**YOUR OBJECTIVE**
Look through the data below. Collect every line where the word "picture" occurs.

— BEGIN MATERIAL PROVIDED —

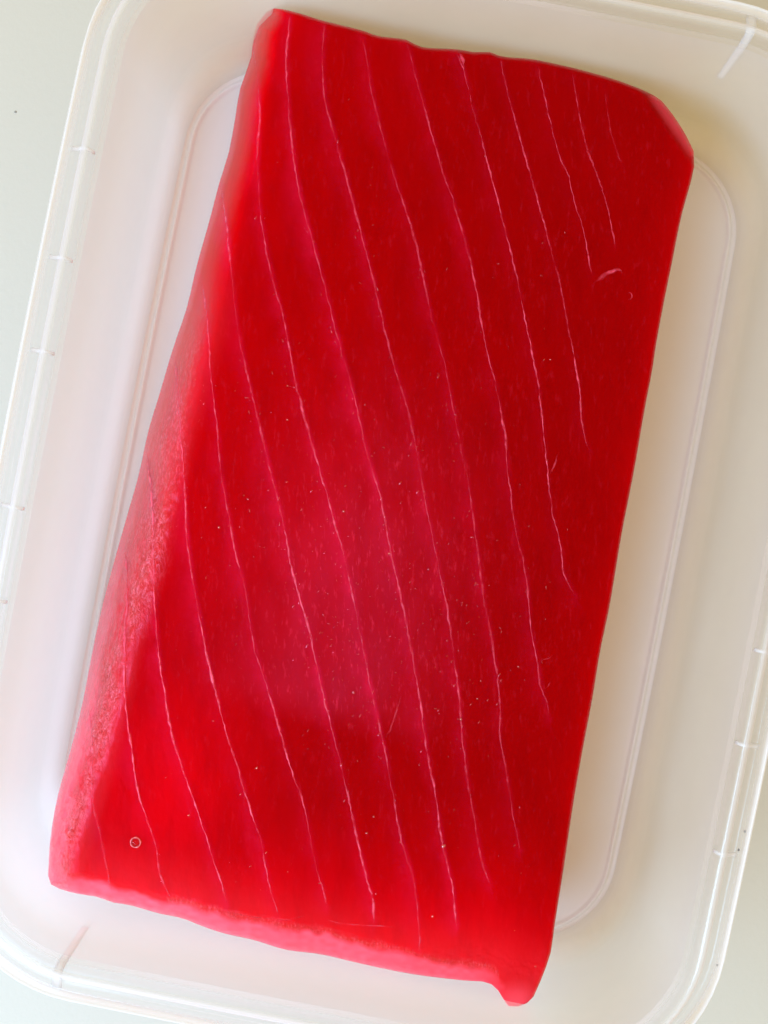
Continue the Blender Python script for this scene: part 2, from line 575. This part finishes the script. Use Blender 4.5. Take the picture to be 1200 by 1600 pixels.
LINES = {   # (strength, width px, points)
 'A': (0.72, 3.6, [(395, 72), (403, 130), (406, 180), (402, 255), (410, 356), (425, 431), (444, 503), (462, 597), (489, 699), (511, 774), (534, 856), (552, 935), (571, 1030), (584, 1097), (599, 1161), (612, 1232), (629, 1319), (646, 1375), (654, 1442), (656, 1491)]),
 'B': (0.85, 3.4, [(454, 20), (447, 94), (451, 169), (457, 232), (466, 292), (479, 345), (496, 405), (515, 476), (530, 536), (547, 596), (562, 657), (577, 721), (594, 777), (609, 856), (626, 931), (641, 1005), (656, 1095), (669, 1187), (680, 1240), (689, 1307), (699, 1349), (708, 1394), (714, 1450)]),
 'C': (0.52, 3.4, [(506, 34), (504, 94), (507, 150), (522, 210), (537, 262), (552, 319), (567, 375), (582, 431), (597, 497), (616, 572), (633, 624), (648, 687), (659, 755), (674, 830), (689, 905), (701, 965), (710, 1036), (717, 1081), (721, 1131), (729, 1210), (740, 1270), (753, 1345), (766, 1382)]),
 'D': (0.42, 3.4, [(567, 60), (575, 105), (582, 150), (597, 210), (612, 262), (631, 319), (650, 380), (663, 440), (677, 505), (695, 571), (706, 627), (717, 684), (729, 740), (740, 811), (749, 882), (757, 942), (766, 984), (773, 1030), (781, 1097), (782, 1157), (790, 1200), (806, 1296), (813, 1330)]),
 'E': (0.66, 3.2, [(635, 64), (646, 105), (661, 161), (678, 221), (691, 266), (706, 307), (719, 352), (732, 397), (744, 450), (753, 506), (764, 562), (774, 597), (782, 642), (789, 676), (791, 710), (797, 762), (806, 830), (819, 882), (825, 924), (829, 980), (840, 1036), (846, 1077), (854, 1096), (859, 1124)]),
 'F': (0.85, 3.0, [(712, 79), (725, 109), (736, 157), (750, 210), (764, 260), (779, 320), (793, 375), (806, 427), (821, 502), (830, 545), (840, 592), (847, 650), (853, 706), (857, 755), (866, 815), (876, 852), (883, 901), (900, 931)]),
 'G': (0.80, 2.8, [(782, 90), (791, 135), (804, 184), (817, 229), (832, 285), (847, 337), (862, 394), (876, 446), (883, 487), (892, 532), (900, 575), (906, 612), (909, 657), (915, 691), (924, 708)]),
 'H': (0.75, 2.8, [(840, 101), (849, 139), (862, 199), (874, 244), (889, 277), (898, 319), (913, 364), (919, 401), (926, 430)]),
 'I': (0.70, 2.6, [(894, 112), (902, 161), (915, 225), (930, 266), (947, 315), (958, 366), (962, 385)]),
 'J': (0.22, 2.6, [(945, 135), (952, 195), (967, 244), (976, 262)]),
 'K': (0.85, 3.6, [(345, 288), (354, 356), (362, 431), (369, 497), (382, 567), (398, 636), (416, 708), (428, 760), (443, 820), (453, 875), (466, 927), (481, 976), (496, 1044), (506, 1092), (515, 1127), (530, 1187), (545, 1247), (558, 1307), (571, 1367), (582, 1405), (585, 1446)]),
 'L': (0.80, 3.8, [(311, 427), (321, 476), (325, 520), (330, 597), (339, 665), (347, 750), (357, 805), (369, 867), (382, 916), (397, 1010), (418, 1076), (437, 1140), (455, 1202), (474, 1255), (485, 1307), (496, 1364), (507, 1397), (511, 1420)]),
 'M': (0.9, 4.4, [(273, 560), (277, 612), (283, 687), (289, 770), (292, 837), (304, 924), (315, 980), (327, 1040), (339, 1088), (352, 1139), (369, 1191), (382, 1236), (394, 1274), (407, 1311), (416, 1360), (427, 1405), (438, 1440)]),
 'N': (1.0, 4.8, [(229, 705), (238, 789), (240, 860), (242, 950), (248, 1022), (259, 1090), (268, 1146), (283, 1195), (300, 1244), (317, 1292), (334, 1345), (347, 1382), (355, 1416)]),
 'O': (1.05, 5.2, [(194, 860), (199, 912), (195, 987), (194, 1050), (196, 1100), (204, 1157), (214, 1229), (229, 1277), (244, 1322), (251, 1367), (268, 1408)]),
 'P': (1.05, 5.4, [(138, 1105), (145, 1161), (144, 1244), (154, 1292), (165, 1345), (175, 1398)]),
}
BRANCHES = {
 'a': (0.7, 2.6, [(857, 744), (862, 735), (866, 727), (871, 712), (877, 704)]),
 'b': (0.7, 2.6, [(846, 1077), (853, 1075), (858, 1068), (862, 1060)]),
 'c': (0.28, 2.6, [(599, 1156), (607, 1146), (613, 1131), (620, 1108), (627, 1082)]),
 'd': (0.75, 3.0, [(350, 1424), (399, 1433), (451, 1437), (470, 1432), (481, 1427)]),
 'e': (0.75, 2.8, [(500, 1434), (530, 1442), (575, 1446), (600, 1447), (621, 1450)]),
 'f': (0.6, 2.6, [(915, 226), (920, 234), (928, 242), (933, 245)]),
 'j': (0.6, 2.6, [(840, 1036), (848, 1031), (858, 1028), (866, 1022)]),
}
HALO = dict(F=0.25, G=0.15, H=0.15, I=0.1, J=0.25, E=0.55, P=0.5, O=0.6)
halo_lines = [(resample(p, 24), s * HALO.get(k, 0.95)) for k, (s, w, p) in LINES.items()]


def height(px, py, detail=True):
    """height of the block's upper skin over plan picture position (mm)"""
    px = np.asarray(px, float); py = np.asarray(py, float)
    dL, dB, dT, dR = (seg_dist(px, py, e) for e in (left_e, bot_e, top_e, right_e))
    f = np.clip((py - 30) / 1330.0, 0, 1)
    wl = np.interp(py, [0, 120, 400, 800, 1100, 1300, 1400], [30, 40, 52, 72, 66, 54, 46])
    zl = np.interp(py, [0, 300, 800, 1000, 1200, 1400], [6, 4, 5, 9, 18, 25])
    wb = np.interp(px, [60, 150, 285, 450, 650, 760, 840], [36, 32, 30, 46, 40, 56, 60])
    zb = np.interp(px, [60, 300, 600, 760, 840], [25, 24, 24, 28, 29.5])
    body = ZT - 0.7 * np.clip((px - 500) / 500, -1, 1) + 0.25 * vnoise(px / 210, py / 260, 3) - 0.4 * f
    l = (body - zl) * quarter(dL, wl)
    b = (body - zb) * (0.75 * quarter(dB, wb) + 0.25 * np.clip(1 - dB / wb, 0, 1))
    t = 1.8 * quarter(dT, 6) + 0.5 * quarter(dT, 26)
    r = 1.6 * quarter(dR, 5) + 0.5 * quarter(dR, 26)
    # knife-trimmed facet at the far right corner
    dc = (px - 1027) * 0.82 - (py - 152) * 0.57
    cf = np.clip((dc + 18) / 40, 0, 1) * (py < 300)
    drop = np.sqrt(l * l + b * b + t * t + r * r + 1e-9) + 2.6 * cf
    z = body - drop
    # tail of soft flesh at the near right corner sags
    g = np.exp(-(((px - 815) / 60) ** 2 + ((py - 1560) / 55) ** 2))
    z -= 1.2 * g
    if detail:
        flank = np.clip(1 - dL / (wl * 1.05), 0, 1)
        sk = px + 0.22 * py
        wr = 1.1 - 2.0 * np.abs(vnoise(sk / 8.5, py / 19, 11)) + 0.8 * (0.6 - 1.6 * np.abs(vnoise(sk / 5.0, py / 9, 12)))
        z += 0.20 * wr * np.minimum(1, flank * 2.2) * sstep((py - 380) / 500)
        lip = np.clip(1 - np.abs(dB - 0.75 * wb) / 18, 0, 1)
        z += 0.10 * lip * (vnoise(px / 7, py / 4, 13) + 0.5 * vnoise(px / 3.2, py / 3, 14))
        z += 0.035 * vnoise(px / 26, py / 44, 15) + 0.012 * vnoise(px / 6, py / 11, 16)
        z += 0.35 * np.clip(1 - dL / 60, 0, 1) * vnoise(px / 40, py / 70, 17)
        z += 0.30 * np.clip(1 - dB / 60, 0, 1) * vnoise(px / 38, py / 30, 18)
    return z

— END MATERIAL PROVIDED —

**RESPONSE FOR THIS EXERCISE**
Continue the Blender Python script for this scene: part 2, from line 575. This part finishes the script. Use Blender 4.5. Take the picture to be 1200 by 1600 pixels.
    """height of the block's upper skin over plan picture position (mm)"""